Short task: Exactly repeat the material, dropping every picture from the copy.

Available data:
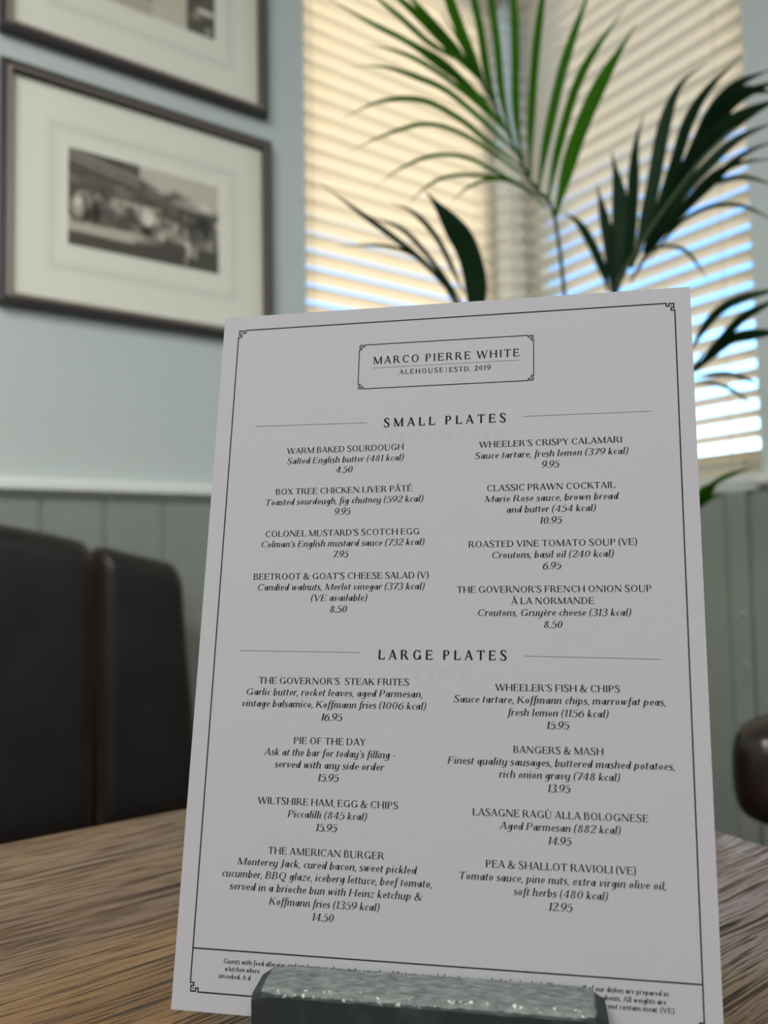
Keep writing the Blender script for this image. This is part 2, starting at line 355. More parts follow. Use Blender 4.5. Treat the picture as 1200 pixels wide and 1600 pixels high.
# ================================================================== BLINDS
def blind(along, a0, a1, plane, tilt, label):
    t = empty('venetian_blind', ((a0 + a1) / 2, plane, ZS) if along == 'x' else (plane, (a0 + a1) / 2, ZS), 0 if along == 'x' else -PI / 2)
    tag(t, label, 'blind')
    h = (a1 - a0) / 2; w = .050; th = .0028; pitch = .0448
    prof = []
    ns = 4
    for s in (1, -1):
        for i in range(ns + 1):
            u = -1 + 2 * i / ns
            if s < 0: u = -u
            prof.append((u * w / 2, (1 - u * u) * .0022 + s * th / 2))
    # outer edge (+y local) tilts down
    c, s_ = math.cos(-tilt), math.sin(-tilt)
    prof = [(p * c - q * s_, p * s_ + q * c) for p, q in prof]
    vs, fs = prism(prof, -h, h); me = mesh('slat', vs, fs); bm = bmesh.new(); bm.from_mesh(me); me = bm_mesh('slat', bm); me.materials.append(M['slat'])
    z = .052
    rnd = random.Random(int(a0 * 1000) + len(label)); zs = []
    while z < ZH - ZS - .055:
        o = bpy.data.objects.new('slat', me); COL.objects.link(o); o.parent = t; o.location = (0, 0, z); o.rotation_euler = (rnd.uniform(-.02, .02), rnd.uniform(-.0012, .0012), 0); zs.append(z); z += pitch
    box('head_rail', (-h, h, -.028, .028, ZH - ZS - .045, ZH - ZS - .002), M['slat'], t, bev=.003)
    box('bottom_rail', (-h, h, -.026, .026, .006, .022), M['slat'], t, bev=.003)
    for x in (-h + .07, h - .10):
        for yy in (-.0265, .0265):
            link('ladder_cord', tube_mesh('ladder_cord', [(x, yy, .02), (x, yy, ZH - ZS - .04)], .0011, 6), M['cord'], t)
    return t
b1 = blind('x', WL - .03, XW - .008, YW + .062, math.radians(20), 'cream slatted blind in the window beside the framed pictures, sunlit')
b2 = blind('y', WR - .012, YW + .008, XW + .062, math.radians(13), 'tan slatted blind in the right-hand window behind the darker palm fronds')
# pull cord of the left blind
# ================================================================== PICTURES
def vnoise(x, y, s):
    def h(i, j):
        n = math.sin(i * 127.1 + j * 311.7 + s * 74.7) * 43758.5453; return n - math.floor(n)
    i, j = math.floor(x), math.floor(y); fx, fy = x - i, y - j; fx = fx * fx * (3 - 2 * fx); fy = fy * fy * (3 - 2 * fy)
    return (h(i, j) * (1 - fx) + h(i + 1, j) * fx) * (1 - fy) + (h(i, j + 1) * (1 - fx) + h(i + 1, j + 1) * fx) * fy
def fbm(x, y, s): return .55 * vnoise(x, y, s) + .3 * vnoise(x * 2.1, y * 2.1, s + 1) + .15 * vnoise(x * 4.3, y * 4.3, s + 2)
def sm(a, b, x): t = max(0, min(1, (x - a) / (b - a))); return t * t * (3 - 2 * t)
def blob(u, v, cu, cv, ru, rv): return max(0, 1 - ((u - cu) / ru) ** 2 - ((v - cv) / rv) ** 2)
def picture_lower(u, v):      # v runs down: pale sky, roof and trees, a crowd, pale path, dark lawn
    tree = .20 + .12 * math.sin(u * 9 + 1) * (u > .45) + .08 * fbm(u * 12, 1, 3)
    if u > .58: tree = .14 + .5 * abs(u - .68) + .1 * fbm(u * 14, 2, 3)
    if u < .42: tree = .0
    c = .62 if v < tree else .0
    k = sm(tree - .05, tree + .05, v); dark = .10 + .22 * fbm(u * 9, v * 7, 5) ** 1.3
    c = .58 * (1 - k) + dark * k
    if u < .45 and v < .27:                                   # roof with two lighter eaves lines
        d = v - u * .28
        c = .13 + .22 * math.exp(-((d - .03) / .02) ** 2) + .2 * math.exp(-((d - .10) / .018) ** 2) + .05 * fbm(u * 30, v * 8, 9)
    if v > .42 and v < .76:
        c += .30 * sm(.55, .8, fbm(u * 16, v * 9, 11)) + .25 * sm(.62, .8, fbm(u * 30, v * 7, 15))
    c += .45 * min(1, 2 * blob(u, v, .50, .55, .05, .10)) * (.5 + fbm(u * 40, v * 30, 4)) - .12 * min(1, 2 * blob(u, v, .14, .62, .07, .13)) - .2 * blob(u, v, .50, .72, .05, .10)
    c += .25 * min(1, 1.5 * blob(u, v, .80, .30, .16, .07)) - .1 * blob(u, v, .88, .5, .12, .18)
    c += .3 * min(1, 1.5 * blob(u, v, .06, .60, .05, .12))
    path = sm(.74, .78, v + .05 * u) * (1 - sm(.84 + .02 * u, .86 + .02 * u, v + .0 * u)) * (1 - sm(.38, .62, u))
    c = c * (1 - path) + .52 * path
    lawn = sm(.86, .885, v) if u < .42 else sm(.80, .86, v) if u < .6 else sm(.74, .80, v)
    c = c * (1 - lawn) + (.115 + .03 * fbm(u * 20, v * 20, 2)) * lawn
    c += .42 * min(1, 2.5 * blob(u, v, .785, .80, .022, .10)) + .25 * min(1, 2 * blob(u, v, .83, .82, .02, .09)) + .2 * min(1, 2 * blob(u, v, .765, .93, .014, .07))
    return max(.03, min(.75, c))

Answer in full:
Keep writing the Blender script for this image. This is part 2, starting at line 355. More parts follow. Use Blender 4.5. Treat the picture as 1200 pixels wide and 1600 pixels high.
# ================================================================== BLINDS
def blind(along, a0, a1, plane, tilt, label):
    t = empty('venetian_blind', ((a0 + a1) / 2, plane, ZS) if along == 'x' else (plane, (a0 + a1) / 2, ZS), 0 if along == 'x' else -PI / 2)
    tag(t, label, 'blind')
    h = (a1 - a0) / 2; w = .050; th = .0028; pitch = .0448
    prof = []
    ns = 4
    for s in (1, -1):
        for i in range(ns + 1):
            u = -1 + 2 * i / ns
            if s < 0: u = -u
            prof.append((u * w / 2, (1 - u * u) * .0022 + s * th / 2))
    # outer edge (+y local) tilts down
    c, s_ = math.cos(-tilt), math.sin(-tilt)
    prof = [(p * c - q * s_, p * s_ + q * c) for p, q in prof]
    vs, fs = prism(prof, -h, h); me = mesh('slat', vs, fs); bm = bmesh.new(); bm.from_mesh(me); me = bm_mesh('slat', bm); me.materials.append(M['slat'])
    z = .052
    rnd = random.Random(int(a0 * 1000) + len(label)); zs = []
    while z < ZH - ZS - .055:
        o = bpy.data.objects.new('slat', me); COL.objects.link(o); o.parent = t; o.location = (0, 0, z); o.rotation_euler = (rnd.uniform(-.02, .02), rnd.uniform(-.0012, .0012), 0); zs.append(z); z += pitch
    box('head_rail', (-h, h, -.028, .028, ZH - ZS - .045, ZH - ZS - .002), M['slat'], t, bev=.003)
    box('bottom_rail', (-h, h, -.026, .026, .006, .022), M['slat'], t, bev=.003)
    for x in (-h + .07, h - .10):
        for yy in (-.0265, .0265):
            link('ladder_cord', tube_mesh('ladder_cord', [(x, yy, .02), (x, yy, ZH - ZS - .04)], .0011, 6), M['cord'], t)
    return t
b1 = blind('x', WL - .03, XW - .008, YW + .062, math.radians(20), 'cream slatted blind in the window beside the framed pictures, sunlit')
b2 = blind('y', WR - .012, YW + .008, XW + .062, math.radians(13), 'tan slatted blind in the right-hand window behind the darker palm fronds')
# pull cord of the left blind
# ================================================================== PICTURES
def vnoise(x, y, s):
    def h(i, j):
        n = math.sin(i * 127.1 + j * 311.7 + s * 74.7) * 43758.5453; return n - math.floor(n)
    i, j = math.floor(x), math.floor(y); fx, fy = x - i, y - j; fx = fx * fx * (3 - 2 * fx); fy = fy * fy * (3 - 2 * fy)
    return (h(i, j) * (1 - fx) + h(i + 1, j) * fx) * (1 - fy) + (h(i, j + 1) * (1 - fx) + h(i + 1, j + 1) * fx) * fy
def fbm(x, y, s): return .55 * vnoise(x, y, s) + .3 * vnoise(x * 2.1, y * 2.1, s + 1) + .15 * vnoise(x * 4.3, y * 4.3, s + 2)
def sm(a, b, x): t = max(0, min(1, (x - a) / (b - a))); return t * t * (3 - 2 * t)
def blob(u, v, cu, cv, ru, rv): return max(0, 1 - ((u - cu) / ru) ** 2 - ((v - cv) / rv) ** 2)
def picture_lower(u, v):      # v runs down: pale sky, roof and trees, a crowd, pale path, dark lawn
    tree = .20 + .12 * math.sin(u * 9 + 1) * (u > .45) + .08 * fbm(u * 12, 1, 3)
    if u > .58: tree = .14 + .5 * abs(u - .68) + .1 * fbm(u * 14, 2, 3)
    if u < .42: tree = .0
    c = .62 if v < tree else .0
    k = sm(tree - .05, tree + .05, v); dark = .10 + .22 * fbm(u * 9, v * 7, 5) ** 1.3
    c = .58 * (1 - k) + dark * k
    if u < .45 and v < .27:                                   # roof with two lighter eaves lines
        d = v - u * .28
        c = .13 + .22 * math.exp(-((d - .03) / .02) ** 2) + .2 * math.exp(-((d - .10) / .018) ** 2) + .05 * fbm(u * 30, v * 8, 9)
    if v > .42 and v < .76:
        c += .30 * sm(.55, .8, fbm(u * 16, v * 9, 11)) + .25 * sm(.62, .8, fbm(u * 30, v * 7, 15))
    c += .45 * min(1, 2 * blob(u, v, .50, .55, .05, .10)) * (.5 + fbm(u * 40, v * 30, 4)) - .12 * min(1, 2 * blob(u, v, .14, .62, .07, .13)) - .2 * blob(u, v, .50, .72, .05, .10)
    c += .25 * min(1, 1.5 * blob(u, v, .80, .30, .16, .07)) - .1 * blob(u, v, .88, .5, .12, .18)
    c += .3 * min(1, 1.5 * blob(u, v, .06, .60, .05, .12))
    path = sm(.74, .78, v + .05 * u) * (1 - sm(.84 + .02 * u, .86 + .02 * u, v + .0 * u)) * (1 - sm(.38, .62, u))
    c = c * (1 - path) + .52 * path
    lawn = sm(.86, .885, v) if u < .42 else sm(.80, .86, v) if u < .6 else sm(.74, .80, v)
    c = c * (1 - lawn) + (.115 + .03 * fbm(u * 20, v * 20, 2)) * lawn
    c += .42 * min(1, 2.5 * blob(u, v, .785, .80, .022, .10)) + .25 * min(1, 2 * blob(u, v, .83, .82, .02, .09)) + .2 * min(1, 2 * blob(u, v, .765, .93, .014, .07))
    return max(.03, min(.75, c))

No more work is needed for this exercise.